The Chemical Synthesis Laboratory (Wilcox 130) is fully equipped for making and characterizing nanocrystals starting from air-sensitive precursors. This includes an environment-controlled glove box with an in-built refrigerator, a Malvern Dynamic Light Scattering system, 5 Schlenk lines, two large fume hood, centrifuges, ultra-sensitive balance, ovens, refrigerator, all necessary glassware and storage cabinets for solvents, acids, reagents and gas cylinders.

The Thin Film Laboratory (Wilcox 132 and Roberts 219) houses:

  • A computer-controlled UHV ion-beam deposition system that is used to prepare high quality thin film heterostructures. It is equipped with a Kauffman-type source (2.5 cm), four independent targets, a heater block capable of achieving substrate temperatures of 1000 _C, an oscillating crystal thickness monitor, a residual gas analyzer for process monitoring, mass-flow controllers capable of independently handling three different gases for reactive sputtering, and a linear feed-through shutter with motorized control for making wedge-shaped samples. The library of targets for sputtering includes a wide range of magnetic/noble metals and alloys.
  • A magnetron sputtering system, featuring RF and DC power supplies, three 1" sources and substrate heating to 1000_C is also available.
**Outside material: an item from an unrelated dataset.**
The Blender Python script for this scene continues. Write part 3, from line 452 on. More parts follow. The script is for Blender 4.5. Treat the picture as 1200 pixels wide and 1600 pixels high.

The system is dedicated largely for the synthesis of thin oxide films.
  • A vacuum evaporator
  • A spin-coater for sol-gel synthesis of thin films, and two furnaces (box and tube, rated to 1100_C) for annealing under controlled environments.

The Structural Characterization & Imaging Laboratory contains:

  • A 12 kW Rigaku rotating anode x-ray generator with a powder theta - 2theta diffractometer and a second double crystal diffractometer for thin film analysis.
  • For Surface Characterization, an atomic force microscope purchased from Asylum Research, Inc., has been installed. This particular model can perform not only atomic force microscopy (AFM) and magnetic force microscopy scans, but also conductive AFM measurements with a sensitivity ranging from hundreds of femtoamps to one microamp are also possible. Imaging has a maximum resolution of 25 megapixels.
  • In addition, we have acquired and installed a Philips 420 TEM/STEM with EDXS capabilities for routine electron microscopy, diffraction and microanalysis.
Computing Resources in our group include a dedicated workstation for micromagnetic modeling, 8 personal computers and site licenses for a variety of physical, materials science, numerical and mathematical software.